Although activists have raised the alarm about the incoming Trump administration, it’s not entirely clear what direction the White House would take on loan discharge.

Tariq Habash, a policy associate at the Century Foundation who focuses on for-profit accountability and consumer protection, said it’s too early to say what the policies of the Trump Education Department would be for claims of fraud—partly because the president-elect never devoted much attention to the issue as a candidate.

In a post-election interview with Inside Higher Ed, North Carolina Republican Rep. Virginia Foxx, the incoming chairwoman of the House education committee, said she had seen no evidence that students of for-profit institutions were defrauded.

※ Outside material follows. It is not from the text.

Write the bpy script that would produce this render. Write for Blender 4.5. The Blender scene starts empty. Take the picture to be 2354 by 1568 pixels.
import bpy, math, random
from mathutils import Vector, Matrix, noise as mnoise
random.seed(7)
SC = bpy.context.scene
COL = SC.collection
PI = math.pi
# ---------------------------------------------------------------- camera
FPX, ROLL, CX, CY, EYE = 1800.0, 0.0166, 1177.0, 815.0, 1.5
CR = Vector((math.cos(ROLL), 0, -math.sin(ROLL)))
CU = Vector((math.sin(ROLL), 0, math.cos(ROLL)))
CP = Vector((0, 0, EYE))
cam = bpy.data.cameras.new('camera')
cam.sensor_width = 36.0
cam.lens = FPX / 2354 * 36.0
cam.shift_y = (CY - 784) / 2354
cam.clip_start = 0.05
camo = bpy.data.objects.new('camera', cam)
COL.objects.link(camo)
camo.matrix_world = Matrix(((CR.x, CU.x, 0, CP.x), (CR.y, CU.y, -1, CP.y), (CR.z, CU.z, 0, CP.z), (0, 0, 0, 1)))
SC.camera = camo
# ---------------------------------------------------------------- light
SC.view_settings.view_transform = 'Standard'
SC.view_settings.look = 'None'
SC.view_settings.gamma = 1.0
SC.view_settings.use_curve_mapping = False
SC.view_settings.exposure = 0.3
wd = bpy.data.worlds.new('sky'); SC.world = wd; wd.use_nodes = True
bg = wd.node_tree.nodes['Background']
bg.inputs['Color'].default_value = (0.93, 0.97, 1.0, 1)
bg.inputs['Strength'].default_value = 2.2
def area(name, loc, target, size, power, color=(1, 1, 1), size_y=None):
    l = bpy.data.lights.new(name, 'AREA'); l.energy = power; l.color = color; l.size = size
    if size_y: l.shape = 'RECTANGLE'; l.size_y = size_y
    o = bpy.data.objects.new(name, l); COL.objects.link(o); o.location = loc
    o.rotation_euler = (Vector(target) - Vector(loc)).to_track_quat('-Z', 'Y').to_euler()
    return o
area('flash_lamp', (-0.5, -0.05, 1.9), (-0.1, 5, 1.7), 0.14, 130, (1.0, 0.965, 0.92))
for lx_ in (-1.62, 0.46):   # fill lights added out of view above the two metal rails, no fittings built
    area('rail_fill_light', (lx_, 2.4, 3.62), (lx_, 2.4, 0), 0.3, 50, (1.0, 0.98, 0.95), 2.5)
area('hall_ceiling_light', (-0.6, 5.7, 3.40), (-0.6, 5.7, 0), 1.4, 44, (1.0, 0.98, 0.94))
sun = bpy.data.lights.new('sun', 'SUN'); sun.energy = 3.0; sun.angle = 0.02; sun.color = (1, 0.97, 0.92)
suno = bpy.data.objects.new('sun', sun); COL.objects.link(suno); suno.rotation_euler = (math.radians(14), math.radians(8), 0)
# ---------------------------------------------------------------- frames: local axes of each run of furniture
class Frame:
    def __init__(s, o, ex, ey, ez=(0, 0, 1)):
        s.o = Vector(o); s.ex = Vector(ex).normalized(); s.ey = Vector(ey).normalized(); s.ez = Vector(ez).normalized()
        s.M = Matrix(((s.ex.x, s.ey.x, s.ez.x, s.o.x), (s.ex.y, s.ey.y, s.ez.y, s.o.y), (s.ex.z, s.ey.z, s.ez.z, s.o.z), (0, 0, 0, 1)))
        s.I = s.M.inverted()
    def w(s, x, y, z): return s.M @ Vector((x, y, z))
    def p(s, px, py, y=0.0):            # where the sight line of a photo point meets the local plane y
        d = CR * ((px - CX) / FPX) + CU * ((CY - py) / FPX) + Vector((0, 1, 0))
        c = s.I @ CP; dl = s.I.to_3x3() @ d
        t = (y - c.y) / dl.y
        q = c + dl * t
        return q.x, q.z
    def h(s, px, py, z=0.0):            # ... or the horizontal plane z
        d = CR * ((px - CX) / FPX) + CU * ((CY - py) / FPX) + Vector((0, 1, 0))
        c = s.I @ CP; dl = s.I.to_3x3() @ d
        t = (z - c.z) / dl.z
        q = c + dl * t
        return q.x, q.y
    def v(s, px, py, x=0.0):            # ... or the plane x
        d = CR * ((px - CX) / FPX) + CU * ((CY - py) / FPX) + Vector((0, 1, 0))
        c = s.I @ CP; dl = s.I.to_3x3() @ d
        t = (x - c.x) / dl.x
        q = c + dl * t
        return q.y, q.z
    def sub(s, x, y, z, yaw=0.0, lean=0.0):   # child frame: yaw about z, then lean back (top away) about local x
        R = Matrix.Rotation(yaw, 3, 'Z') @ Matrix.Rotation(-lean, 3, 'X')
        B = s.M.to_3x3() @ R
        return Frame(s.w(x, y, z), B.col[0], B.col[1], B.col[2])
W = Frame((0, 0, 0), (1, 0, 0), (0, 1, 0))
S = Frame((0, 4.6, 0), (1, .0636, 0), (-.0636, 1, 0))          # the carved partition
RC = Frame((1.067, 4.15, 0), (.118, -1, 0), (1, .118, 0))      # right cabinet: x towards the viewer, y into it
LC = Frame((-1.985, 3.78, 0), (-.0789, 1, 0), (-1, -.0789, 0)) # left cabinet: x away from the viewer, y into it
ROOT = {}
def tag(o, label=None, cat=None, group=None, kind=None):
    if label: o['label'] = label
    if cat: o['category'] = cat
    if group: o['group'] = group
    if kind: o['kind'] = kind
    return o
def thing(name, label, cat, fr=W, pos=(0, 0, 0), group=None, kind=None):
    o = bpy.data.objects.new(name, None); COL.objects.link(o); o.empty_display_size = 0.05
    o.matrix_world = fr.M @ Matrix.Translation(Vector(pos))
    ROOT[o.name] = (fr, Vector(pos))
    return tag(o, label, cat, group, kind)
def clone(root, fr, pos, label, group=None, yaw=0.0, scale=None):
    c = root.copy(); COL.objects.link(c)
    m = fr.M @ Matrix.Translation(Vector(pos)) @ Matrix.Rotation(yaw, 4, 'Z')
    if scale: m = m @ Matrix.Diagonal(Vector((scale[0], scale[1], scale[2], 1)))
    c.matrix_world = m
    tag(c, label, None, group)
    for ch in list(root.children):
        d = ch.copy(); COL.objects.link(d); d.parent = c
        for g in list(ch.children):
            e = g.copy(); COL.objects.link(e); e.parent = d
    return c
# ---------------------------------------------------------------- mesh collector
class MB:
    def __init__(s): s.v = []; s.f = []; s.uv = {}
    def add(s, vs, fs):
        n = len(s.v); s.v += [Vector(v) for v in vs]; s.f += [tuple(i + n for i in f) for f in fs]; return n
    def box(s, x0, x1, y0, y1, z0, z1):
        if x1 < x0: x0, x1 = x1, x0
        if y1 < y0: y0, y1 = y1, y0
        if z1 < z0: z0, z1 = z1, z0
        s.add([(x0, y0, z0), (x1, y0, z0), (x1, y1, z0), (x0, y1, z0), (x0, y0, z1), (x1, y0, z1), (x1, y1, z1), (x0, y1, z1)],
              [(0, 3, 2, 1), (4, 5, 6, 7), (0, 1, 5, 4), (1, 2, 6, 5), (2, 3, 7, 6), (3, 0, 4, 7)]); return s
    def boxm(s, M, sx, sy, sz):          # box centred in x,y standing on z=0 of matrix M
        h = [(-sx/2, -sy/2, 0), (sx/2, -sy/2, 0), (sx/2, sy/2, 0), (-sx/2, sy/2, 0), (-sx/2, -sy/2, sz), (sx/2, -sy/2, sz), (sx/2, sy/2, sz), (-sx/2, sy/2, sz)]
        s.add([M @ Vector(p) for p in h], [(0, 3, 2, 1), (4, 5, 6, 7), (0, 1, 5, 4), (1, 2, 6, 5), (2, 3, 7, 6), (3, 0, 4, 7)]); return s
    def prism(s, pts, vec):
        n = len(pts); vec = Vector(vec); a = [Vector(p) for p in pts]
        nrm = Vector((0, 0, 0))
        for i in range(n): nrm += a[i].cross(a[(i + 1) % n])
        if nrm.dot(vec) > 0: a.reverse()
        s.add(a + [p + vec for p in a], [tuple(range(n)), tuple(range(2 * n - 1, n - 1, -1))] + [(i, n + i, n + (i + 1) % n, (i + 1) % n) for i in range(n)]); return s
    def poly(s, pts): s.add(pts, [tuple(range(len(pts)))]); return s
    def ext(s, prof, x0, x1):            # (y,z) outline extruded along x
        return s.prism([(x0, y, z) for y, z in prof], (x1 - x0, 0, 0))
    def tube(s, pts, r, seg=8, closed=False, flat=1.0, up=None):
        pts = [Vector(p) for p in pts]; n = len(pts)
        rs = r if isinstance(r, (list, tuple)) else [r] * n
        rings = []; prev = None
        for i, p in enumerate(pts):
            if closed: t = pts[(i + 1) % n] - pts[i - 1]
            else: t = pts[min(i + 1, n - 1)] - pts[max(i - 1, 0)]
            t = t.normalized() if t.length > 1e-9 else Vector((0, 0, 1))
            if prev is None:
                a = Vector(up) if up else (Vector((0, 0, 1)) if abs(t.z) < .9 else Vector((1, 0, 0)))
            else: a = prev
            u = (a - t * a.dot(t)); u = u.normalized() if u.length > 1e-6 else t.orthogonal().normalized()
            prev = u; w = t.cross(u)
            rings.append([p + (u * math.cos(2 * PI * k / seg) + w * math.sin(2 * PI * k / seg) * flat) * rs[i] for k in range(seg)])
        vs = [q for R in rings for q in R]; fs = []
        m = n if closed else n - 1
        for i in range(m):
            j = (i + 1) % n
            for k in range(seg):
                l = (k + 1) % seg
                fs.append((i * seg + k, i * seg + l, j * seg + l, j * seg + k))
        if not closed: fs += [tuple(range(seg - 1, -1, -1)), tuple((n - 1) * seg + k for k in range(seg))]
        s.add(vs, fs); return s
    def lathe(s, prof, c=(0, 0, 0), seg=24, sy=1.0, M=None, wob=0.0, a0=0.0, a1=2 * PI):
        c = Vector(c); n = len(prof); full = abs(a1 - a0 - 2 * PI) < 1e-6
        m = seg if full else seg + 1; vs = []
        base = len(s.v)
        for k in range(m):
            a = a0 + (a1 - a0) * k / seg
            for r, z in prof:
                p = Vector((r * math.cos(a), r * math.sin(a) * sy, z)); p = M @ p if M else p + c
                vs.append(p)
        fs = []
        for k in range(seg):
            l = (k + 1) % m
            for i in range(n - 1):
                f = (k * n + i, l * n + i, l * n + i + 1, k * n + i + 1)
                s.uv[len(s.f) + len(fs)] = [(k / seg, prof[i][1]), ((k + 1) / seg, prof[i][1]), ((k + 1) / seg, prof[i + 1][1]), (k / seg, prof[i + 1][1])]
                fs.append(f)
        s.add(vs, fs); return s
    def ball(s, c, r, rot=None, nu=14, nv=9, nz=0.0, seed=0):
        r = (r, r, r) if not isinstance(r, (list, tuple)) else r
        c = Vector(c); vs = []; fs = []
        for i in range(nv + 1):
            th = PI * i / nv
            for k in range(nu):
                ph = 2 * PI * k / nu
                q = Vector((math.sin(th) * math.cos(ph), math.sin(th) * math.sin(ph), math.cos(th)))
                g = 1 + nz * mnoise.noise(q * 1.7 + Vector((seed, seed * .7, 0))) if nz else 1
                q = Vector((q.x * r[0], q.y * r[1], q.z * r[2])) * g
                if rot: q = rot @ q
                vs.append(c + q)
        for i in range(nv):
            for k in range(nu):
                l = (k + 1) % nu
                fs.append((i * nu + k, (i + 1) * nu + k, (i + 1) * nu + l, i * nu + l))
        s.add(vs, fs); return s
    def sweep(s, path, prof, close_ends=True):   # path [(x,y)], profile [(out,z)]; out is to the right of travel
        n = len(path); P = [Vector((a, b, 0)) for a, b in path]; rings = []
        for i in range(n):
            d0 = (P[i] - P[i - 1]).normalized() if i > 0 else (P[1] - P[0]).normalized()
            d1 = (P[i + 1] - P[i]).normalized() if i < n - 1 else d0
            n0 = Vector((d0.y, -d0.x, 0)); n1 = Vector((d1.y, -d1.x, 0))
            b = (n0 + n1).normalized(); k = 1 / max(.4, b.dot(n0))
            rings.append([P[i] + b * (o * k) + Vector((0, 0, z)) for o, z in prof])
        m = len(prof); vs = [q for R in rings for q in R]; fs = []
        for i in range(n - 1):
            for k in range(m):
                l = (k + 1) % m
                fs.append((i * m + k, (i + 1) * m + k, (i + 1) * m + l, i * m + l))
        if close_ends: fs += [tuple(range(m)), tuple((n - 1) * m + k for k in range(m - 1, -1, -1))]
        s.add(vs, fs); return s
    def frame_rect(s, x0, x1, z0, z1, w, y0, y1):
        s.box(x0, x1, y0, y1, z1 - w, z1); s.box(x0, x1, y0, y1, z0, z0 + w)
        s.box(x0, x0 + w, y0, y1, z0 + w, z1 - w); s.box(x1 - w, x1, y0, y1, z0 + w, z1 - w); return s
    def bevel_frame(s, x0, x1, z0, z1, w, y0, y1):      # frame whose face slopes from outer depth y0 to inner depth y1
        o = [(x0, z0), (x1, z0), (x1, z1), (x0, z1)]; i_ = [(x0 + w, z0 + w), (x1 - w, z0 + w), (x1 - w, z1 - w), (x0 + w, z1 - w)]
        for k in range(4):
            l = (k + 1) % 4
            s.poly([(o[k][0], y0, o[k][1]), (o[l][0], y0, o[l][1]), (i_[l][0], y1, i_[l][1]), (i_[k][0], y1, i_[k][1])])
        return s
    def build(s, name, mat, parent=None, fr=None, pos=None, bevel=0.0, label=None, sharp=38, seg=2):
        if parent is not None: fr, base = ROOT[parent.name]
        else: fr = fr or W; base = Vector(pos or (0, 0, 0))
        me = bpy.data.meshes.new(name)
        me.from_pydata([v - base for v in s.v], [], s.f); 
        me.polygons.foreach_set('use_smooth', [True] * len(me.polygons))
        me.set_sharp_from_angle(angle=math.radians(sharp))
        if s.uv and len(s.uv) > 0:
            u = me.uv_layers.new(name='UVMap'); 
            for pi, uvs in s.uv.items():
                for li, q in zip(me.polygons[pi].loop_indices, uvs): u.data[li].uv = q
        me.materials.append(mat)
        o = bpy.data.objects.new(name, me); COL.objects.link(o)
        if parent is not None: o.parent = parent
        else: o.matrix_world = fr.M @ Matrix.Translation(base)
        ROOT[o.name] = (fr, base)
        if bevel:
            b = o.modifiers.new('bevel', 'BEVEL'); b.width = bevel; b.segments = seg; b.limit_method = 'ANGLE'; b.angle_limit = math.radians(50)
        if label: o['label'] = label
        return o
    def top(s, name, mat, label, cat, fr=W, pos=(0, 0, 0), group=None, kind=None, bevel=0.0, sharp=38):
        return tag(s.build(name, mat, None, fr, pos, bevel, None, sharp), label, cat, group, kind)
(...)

But Habash said Republicans have historically been active in enforcing against student fraud.

“This isn’t a ‘Democrats don’t want students to be defrauded and Republicans do’ [issue] or vice versa,” he said. “No one wants fraud in education or in other sectors.”

It’s at least possible, however, that the pace of processing discharge applications slows while the leadership of the department changes hands and a new secretary and undersecretary are confirmed by the U.S. Senate.

Goldstein said the next administration might not continue with the increased staffing levels at the department to ramp up capacity for processing applications.

“I certainly think there’s going to be less of a huge rush to process these,” Goldstein said of the claims. “That’s part of the problem now is they don’t have the people, the physical capacity to handle the volume. Which is why the consumer groups are saying stop doing this on a case-by-case basis and give everyone a blanket discharge.”

*Correction, Dec. 29, 2016: This article originally misstated that students who have their loans forgiven through “borrower defense” lose any credit they earned and can’t transfer credit to another college or university. Students seeking loan discharge through borrower defense do not lose credits. Students seeking loan forgiveness through “closed school discharge” cannot transfer credits to other institutions for degree completion. (Return.)